EXERCISE TASK: Return the lines from the line containing "tower_tint('W'), zsT, ext=.012)" through the line containing "P.box((-.10, -.10, -.4), (TW+.10, TD, 1.38), MORT)" exactly. No other line should appear in the answer.

DATA PROVIDED:
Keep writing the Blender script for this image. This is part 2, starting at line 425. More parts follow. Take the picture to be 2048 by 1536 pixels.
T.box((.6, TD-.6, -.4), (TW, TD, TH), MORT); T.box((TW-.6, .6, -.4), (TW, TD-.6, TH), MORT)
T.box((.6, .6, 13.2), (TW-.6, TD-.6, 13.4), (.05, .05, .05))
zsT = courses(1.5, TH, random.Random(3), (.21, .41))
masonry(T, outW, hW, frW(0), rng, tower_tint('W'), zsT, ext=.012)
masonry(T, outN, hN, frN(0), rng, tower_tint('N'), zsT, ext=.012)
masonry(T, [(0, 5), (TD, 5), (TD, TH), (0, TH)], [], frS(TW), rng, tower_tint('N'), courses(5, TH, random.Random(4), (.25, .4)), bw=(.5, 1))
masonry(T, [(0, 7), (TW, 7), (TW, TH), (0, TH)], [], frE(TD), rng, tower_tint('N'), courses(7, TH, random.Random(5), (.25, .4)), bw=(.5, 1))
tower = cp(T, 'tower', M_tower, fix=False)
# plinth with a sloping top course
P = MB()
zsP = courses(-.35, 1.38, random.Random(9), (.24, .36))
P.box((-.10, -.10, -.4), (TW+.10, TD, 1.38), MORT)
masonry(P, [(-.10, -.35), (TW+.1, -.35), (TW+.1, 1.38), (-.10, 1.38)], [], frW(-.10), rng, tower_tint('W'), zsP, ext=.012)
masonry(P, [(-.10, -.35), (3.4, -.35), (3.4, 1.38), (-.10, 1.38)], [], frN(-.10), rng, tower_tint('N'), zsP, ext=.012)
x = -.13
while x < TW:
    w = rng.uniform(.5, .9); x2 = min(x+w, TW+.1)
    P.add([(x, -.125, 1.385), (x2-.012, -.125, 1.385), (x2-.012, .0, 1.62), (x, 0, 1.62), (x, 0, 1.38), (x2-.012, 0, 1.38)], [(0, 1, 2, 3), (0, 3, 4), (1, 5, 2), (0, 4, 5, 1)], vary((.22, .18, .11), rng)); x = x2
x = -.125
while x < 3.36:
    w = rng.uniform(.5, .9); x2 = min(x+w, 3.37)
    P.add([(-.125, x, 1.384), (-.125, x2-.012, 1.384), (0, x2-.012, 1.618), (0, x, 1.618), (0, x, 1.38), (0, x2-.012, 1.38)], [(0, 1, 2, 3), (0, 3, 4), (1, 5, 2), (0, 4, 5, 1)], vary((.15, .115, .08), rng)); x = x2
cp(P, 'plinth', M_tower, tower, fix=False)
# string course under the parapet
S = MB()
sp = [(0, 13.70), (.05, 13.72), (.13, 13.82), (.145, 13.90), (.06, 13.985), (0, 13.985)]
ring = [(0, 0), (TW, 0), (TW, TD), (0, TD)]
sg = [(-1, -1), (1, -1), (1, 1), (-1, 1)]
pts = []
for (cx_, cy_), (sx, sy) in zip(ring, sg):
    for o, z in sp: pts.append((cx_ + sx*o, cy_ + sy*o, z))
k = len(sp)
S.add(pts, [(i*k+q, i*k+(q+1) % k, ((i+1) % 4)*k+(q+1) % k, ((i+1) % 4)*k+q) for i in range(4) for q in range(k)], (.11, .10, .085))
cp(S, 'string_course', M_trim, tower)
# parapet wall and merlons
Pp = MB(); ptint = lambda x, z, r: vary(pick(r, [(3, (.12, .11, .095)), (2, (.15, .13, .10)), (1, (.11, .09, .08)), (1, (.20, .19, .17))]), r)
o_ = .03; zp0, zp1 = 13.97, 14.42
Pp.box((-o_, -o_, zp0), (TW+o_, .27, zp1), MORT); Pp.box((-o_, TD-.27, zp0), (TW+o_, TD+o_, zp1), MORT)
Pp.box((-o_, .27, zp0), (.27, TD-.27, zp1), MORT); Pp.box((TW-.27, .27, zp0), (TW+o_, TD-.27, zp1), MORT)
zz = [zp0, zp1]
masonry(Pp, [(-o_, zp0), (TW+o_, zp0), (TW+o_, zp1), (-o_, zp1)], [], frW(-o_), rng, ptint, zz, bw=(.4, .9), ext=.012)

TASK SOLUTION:
masonry(T, outW, hW, frW(0), rng, tower_tint('W'), zsT, ext=.012)
masonry(T, outN, hN, frN(0), rng, tower_tint('N'), zsT, ext=.012)
masonry(T, [(0, 5), (TD, 5), (TD, TH), (0, TH)], [], frS(TW), rng, tower_tint('N'), courses(5, TH, random.Random(4), (.25, .4)), bw=(.5, 1))
masonry(T, [(0, 7), (TW, 7), (TW, TH), (0, TH)], [], frE(TD), rng, tower_tint('N'), courses(7, TH, random.Random(5), (.25, .4)), bw=(.5, 1))
tower = cp(T, 'tower', M_tower, fix=False)
# plinth with a sloping top course
P = MB()
zsP = courses(-.35, 1.38, random.Random(9), (.24, .36))
P.box((-.10, -.10, -.4), (TW+.10, TD, 1.38), MORT)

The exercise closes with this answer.